Não foi o dinheiro que moveu o nosso entrevistado, nem a procura pela notoriedade. «Posso dizer que fiz tudo por amor a Monção e olhe que não foi pouco. Tem sido muita gente galardoada e não acredito que fizeram mais do que eu», confessa-nos com alguma mágoa.
O ‘Sr. Nato’ fez parte de várias direcções, entre elas a dos Bombeiros Voluntários; foi ainda director do Desportivo de Monção e presidente da Assembleia Geral do Grêmio do Comércio, entre outras actividades.
Como homem ligado à cultura, Fortunato Fereira considera que Monção faz o máximo para promover qualquer tipo de iniciativa cultural, apesar das dificuldades.

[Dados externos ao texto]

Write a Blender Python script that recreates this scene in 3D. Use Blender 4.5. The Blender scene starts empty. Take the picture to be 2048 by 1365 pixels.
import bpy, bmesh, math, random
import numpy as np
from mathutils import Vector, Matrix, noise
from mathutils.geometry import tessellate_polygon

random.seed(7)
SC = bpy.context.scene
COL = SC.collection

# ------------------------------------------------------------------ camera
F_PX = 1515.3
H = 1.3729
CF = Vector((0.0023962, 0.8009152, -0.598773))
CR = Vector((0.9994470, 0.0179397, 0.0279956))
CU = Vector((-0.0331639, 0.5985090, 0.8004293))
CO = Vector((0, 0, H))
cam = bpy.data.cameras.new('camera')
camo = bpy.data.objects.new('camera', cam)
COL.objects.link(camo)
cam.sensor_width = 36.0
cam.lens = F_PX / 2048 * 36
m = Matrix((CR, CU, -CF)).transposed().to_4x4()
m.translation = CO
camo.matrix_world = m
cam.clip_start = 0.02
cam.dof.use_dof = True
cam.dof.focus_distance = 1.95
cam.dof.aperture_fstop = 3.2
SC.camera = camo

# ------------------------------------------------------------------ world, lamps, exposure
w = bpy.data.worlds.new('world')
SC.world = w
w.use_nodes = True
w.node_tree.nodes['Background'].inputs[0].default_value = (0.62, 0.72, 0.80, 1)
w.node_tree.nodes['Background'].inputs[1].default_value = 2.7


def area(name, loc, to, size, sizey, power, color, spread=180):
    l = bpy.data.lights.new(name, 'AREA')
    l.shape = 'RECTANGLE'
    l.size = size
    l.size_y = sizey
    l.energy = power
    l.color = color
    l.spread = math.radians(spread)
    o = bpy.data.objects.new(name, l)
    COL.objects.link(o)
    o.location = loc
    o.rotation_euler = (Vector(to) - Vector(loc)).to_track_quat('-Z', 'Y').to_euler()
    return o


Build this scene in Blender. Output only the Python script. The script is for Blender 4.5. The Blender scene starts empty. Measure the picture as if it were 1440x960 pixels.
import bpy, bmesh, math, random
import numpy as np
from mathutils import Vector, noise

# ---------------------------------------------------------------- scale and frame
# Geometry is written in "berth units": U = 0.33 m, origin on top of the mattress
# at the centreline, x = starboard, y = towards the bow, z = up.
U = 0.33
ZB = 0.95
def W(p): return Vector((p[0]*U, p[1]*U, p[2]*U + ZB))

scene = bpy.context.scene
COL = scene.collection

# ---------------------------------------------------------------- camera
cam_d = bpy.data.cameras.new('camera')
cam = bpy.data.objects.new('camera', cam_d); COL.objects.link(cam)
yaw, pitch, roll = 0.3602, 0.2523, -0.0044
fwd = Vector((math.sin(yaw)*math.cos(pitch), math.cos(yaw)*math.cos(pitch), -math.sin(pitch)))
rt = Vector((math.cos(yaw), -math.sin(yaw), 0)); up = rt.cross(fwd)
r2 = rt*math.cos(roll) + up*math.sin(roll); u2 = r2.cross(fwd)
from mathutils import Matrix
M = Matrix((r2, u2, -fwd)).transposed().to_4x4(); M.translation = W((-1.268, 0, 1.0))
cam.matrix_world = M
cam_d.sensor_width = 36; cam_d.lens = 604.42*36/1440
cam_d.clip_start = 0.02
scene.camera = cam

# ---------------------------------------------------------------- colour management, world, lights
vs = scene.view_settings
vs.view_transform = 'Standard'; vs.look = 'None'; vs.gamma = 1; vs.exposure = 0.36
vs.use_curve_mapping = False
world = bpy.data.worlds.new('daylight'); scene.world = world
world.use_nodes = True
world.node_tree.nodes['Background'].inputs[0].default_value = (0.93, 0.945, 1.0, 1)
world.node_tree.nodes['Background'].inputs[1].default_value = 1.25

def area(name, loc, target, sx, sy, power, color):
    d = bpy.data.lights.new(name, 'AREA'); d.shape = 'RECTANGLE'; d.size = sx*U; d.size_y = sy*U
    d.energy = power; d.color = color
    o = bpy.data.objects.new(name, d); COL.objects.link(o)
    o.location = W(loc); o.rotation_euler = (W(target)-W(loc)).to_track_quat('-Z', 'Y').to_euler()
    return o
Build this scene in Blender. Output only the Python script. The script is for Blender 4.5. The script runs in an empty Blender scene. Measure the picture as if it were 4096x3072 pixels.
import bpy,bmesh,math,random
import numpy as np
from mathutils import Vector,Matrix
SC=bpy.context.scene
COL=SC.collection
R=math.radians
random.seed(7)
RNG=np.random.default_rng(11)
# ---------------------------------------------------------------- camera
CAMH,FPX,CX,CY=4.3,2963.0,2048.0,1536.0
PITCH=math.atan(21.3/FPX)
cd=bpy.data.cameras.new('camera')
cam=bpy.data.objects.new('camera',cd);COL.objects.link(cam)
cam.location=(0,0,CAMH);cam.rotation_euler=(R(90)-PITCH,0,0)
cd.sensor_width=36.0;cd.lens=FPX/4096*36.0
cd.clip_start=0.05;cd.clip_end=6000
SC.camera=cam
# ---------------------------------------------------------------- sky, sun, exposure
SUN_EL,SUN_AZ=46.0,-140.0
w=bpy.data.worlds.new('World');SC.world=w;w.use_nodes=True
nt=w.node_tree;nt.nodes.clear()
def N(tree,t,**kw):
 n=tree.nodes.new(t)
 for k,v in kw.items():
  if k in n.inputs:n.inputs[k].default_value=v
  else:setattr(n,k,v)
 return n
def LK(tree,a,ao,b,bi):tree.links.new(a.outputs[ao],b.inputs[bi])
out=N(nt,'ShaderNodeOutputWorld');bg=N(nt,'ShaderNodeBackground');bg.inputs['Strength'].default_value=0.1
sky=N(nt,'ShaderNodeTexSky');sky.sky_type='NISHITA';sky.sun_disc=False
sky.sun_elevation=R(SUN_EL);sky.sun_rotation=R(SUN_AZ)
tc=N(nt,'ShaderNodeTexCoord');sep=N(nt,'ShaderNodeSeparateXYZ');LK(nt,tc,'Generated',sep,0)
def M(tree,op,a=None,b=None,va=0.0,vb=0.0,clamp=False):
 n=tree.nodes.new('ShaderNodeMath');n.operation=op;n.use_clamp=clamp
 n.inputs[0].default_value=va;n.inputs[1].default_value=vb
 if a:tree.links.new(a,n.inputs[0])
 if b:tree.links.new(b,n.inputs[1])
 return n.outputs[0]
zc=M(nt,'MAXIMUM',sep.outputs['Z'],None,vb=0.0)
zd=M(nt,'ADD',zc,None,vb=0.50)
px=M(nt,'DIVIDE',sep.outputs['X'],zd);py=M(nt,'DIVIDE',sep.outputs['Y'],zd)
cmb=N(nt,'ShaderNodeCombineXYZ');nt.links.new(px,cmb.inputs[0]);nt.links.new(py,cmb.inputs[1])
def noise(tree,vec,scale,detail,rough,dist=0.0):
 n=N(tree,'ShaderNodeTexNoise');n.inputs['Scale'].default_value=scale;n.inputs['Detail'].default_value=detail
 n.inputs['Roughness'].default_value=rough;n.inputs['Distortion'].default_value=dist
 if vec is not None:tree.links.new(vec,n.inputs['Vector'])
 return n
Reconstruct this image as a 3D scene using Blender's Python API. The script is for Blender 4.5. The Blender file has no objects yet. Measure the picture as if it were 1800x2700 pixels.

«Acho que tentam fazer o melhor possível dada as circunstâncias. Sim, porque a cultura tem um preço e não é nada barato», asseverou o nosso entrevistado. «Existem muitas associações; só ranchos são 9 ou 10; campos de futebol são 3 e esquipas 4. Imagine! E é a Câmara que financia tudo!…»
Para finalizar, contou-nos que ao longo do tempo foi escrevendo a sua vida, «quem sabe, talvez venha um dia a publicar um livro!»
As expectativas estão criadas e ficamos com entusiasmo a aguardar um livro de memórias deste monçanense tão querido pelo povo local.